Responding to Attacks on Inclusion and Democracy
Our hearts are heavy after last week's three major hate attacks
Our hearts are heavy after last week's three major hate attacks: the shooting of two African American elders in Kentucky, after the shooter had first attempted to enter a black church he found locked; the pipe bombs sent to major political figures in perhaps the largest-scale political assassination attempts in US history; and then the shooting at the Pittsburgh Tree of Life synagogue that killed 11 and injured six more, which was not only an anti-Semitic attack with the shooter calling to "kill all Jews" but was also an attack on the work of that community in supporting refugees.
The effect of such attacks always includes not just those directly affected, but many more indirectly affected. Where I am in New York City (Riverdale), many houses of worship had police protection on Saturday and Sunday, including a watchful police car outside our own meeting house during our Sunday platform meeting.

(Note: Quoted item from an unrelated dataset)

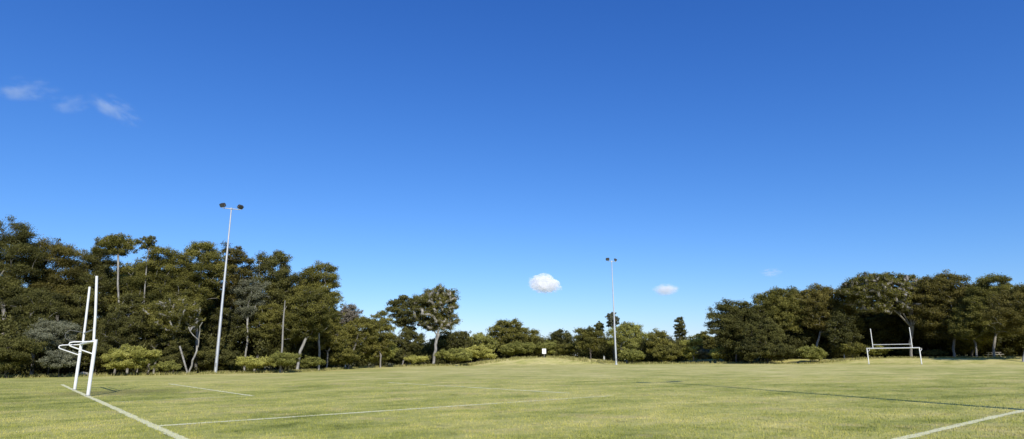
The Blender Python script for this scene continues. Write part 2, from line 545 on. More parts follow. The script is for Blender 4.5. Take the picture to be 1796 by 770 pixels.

I have had people dear to me who were present at previous hate shootings, and I know personally how even second- or third-hand experience of such attacks can affect us, and new attacks bring back old feelings. I can understand how these attacks may feel personal, even with no direct connections, as they were, like all hate crimes, meant to terrorize all members of the group.
This Saturday, many Jews were reading the week's Torah reading on "welcoming the stranger." The talk I gave last Sunday was on "Sanctuary: Welcoming Difference."
These three incidents also pointedly attacked the very ideas of democracy and inclusion. This threat was made even more pointed by this weekend's presidential election in Brazil of a populist extremist who supports military dictatorship, torture, and shooting political opponents.
I found myself putting this into larger context through these words from Michelle Alexander, from a New York Times op-ed on September 21, 2018:
“Those of us who are committed to the radical evolution of American democracy are not merely resisting an unwanted reality. To the contrary, the struggle for human freedom and dignity extends back centuries and is likely to continue for generations to come. In the words of Vincent Harding, one of the great yet lesser-known heroes of the black freedom struggle, the long, continuous yearning and reaching toward freedom flows throughout history ‘like a river, sometimes powerful, tumultuous, and roiling with life; at other times meandering and turgid, covered with the ice and snow of seemingly endless winters, all too often streaked and running with blood.’”
And from later in that op-ed:
“If we pause long enough and consider where we stand in relationship to the centuries-long quest to create a truly equitable democracy, we may be able to see that the … river that brought us this far just might be the only thing that could possibly carry us to a place where we all belong.”
May we be ever stronger in our commitment to human worth, human dignity, human freedom, and human connection, in a world in which these are under attack.